Press Gazette: the post mortems begin
Inevitably, people have started picking over the bones of the Press Gazette and wondering what went wrong. Roy Greenslade's blog in Guardian Unlimited is probably about the best. There's more to it than he suggests, though.
For my money, after discussion with a number of fellow hacks, I'd agree that the nature of journalists has changed since the PG's heyday. In the 1980s desktop publishing started and with that came a whole bunch of DTP'd magazines. Many were about computers. This is important because these magazines brought with them a new form of journalist, one who popped up ready-formed rather than going through the traditional local press followed by national press route. This has spread way beyond the IT press by now.

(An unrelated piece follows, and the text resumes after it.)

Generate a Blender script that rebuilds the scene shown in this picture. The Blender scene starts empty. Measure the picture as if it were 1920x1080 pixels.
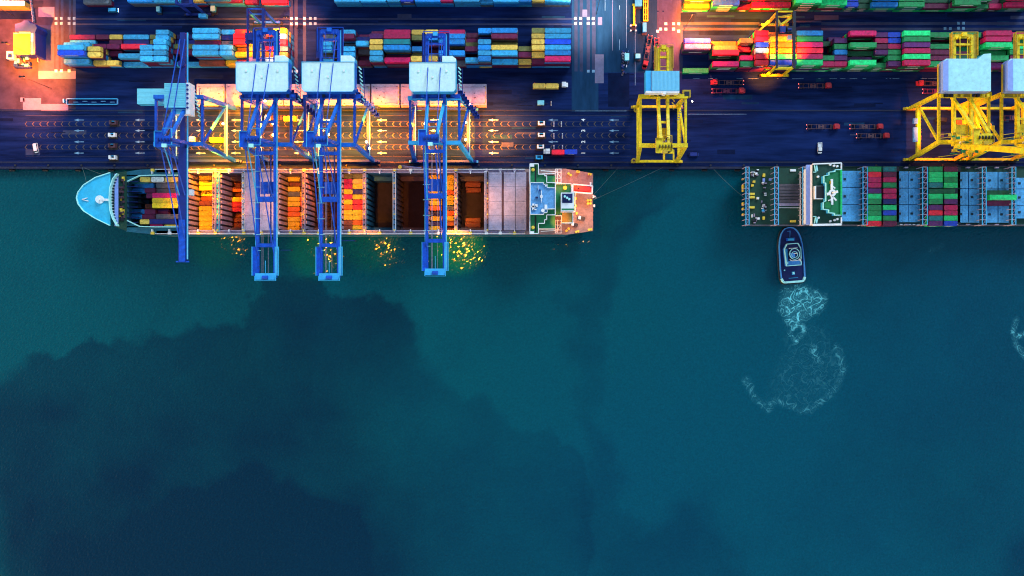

This meant that a lot of journalists - many of whom are now pretty senior - have grown up respecting but taking no real interest in the regional press. This in turn made a lot of the content of the PG redundant for a lot of its readership.

I don't know what you do when your readers start to fragment, and by dividing its pages up accordingly PG did its best. Other issues contributed, though. As a former contributor I'll admit to finding it galling that the MD who took it increasingly into loss and then buried it was on £133,000 per annum while contributors were getting £190 per 1000 words. The commissioning editors often seemed embarrassed at the word rate and I don't blame them.

I'd like to think there'll be another trade mag for the press emerging at some stage, but the silo mentality - in which the magazine journalists are only interested in passing in the newspaper journalists and in which trade journalists don't readily identify themselves with their colleagues on the regionals- will remain an obstacle for anyone attempting to set it up.

And that's from an editorial point of view only. How you'd make a case for advertising in a mag that attempted to straddle all of those groups I just don't know.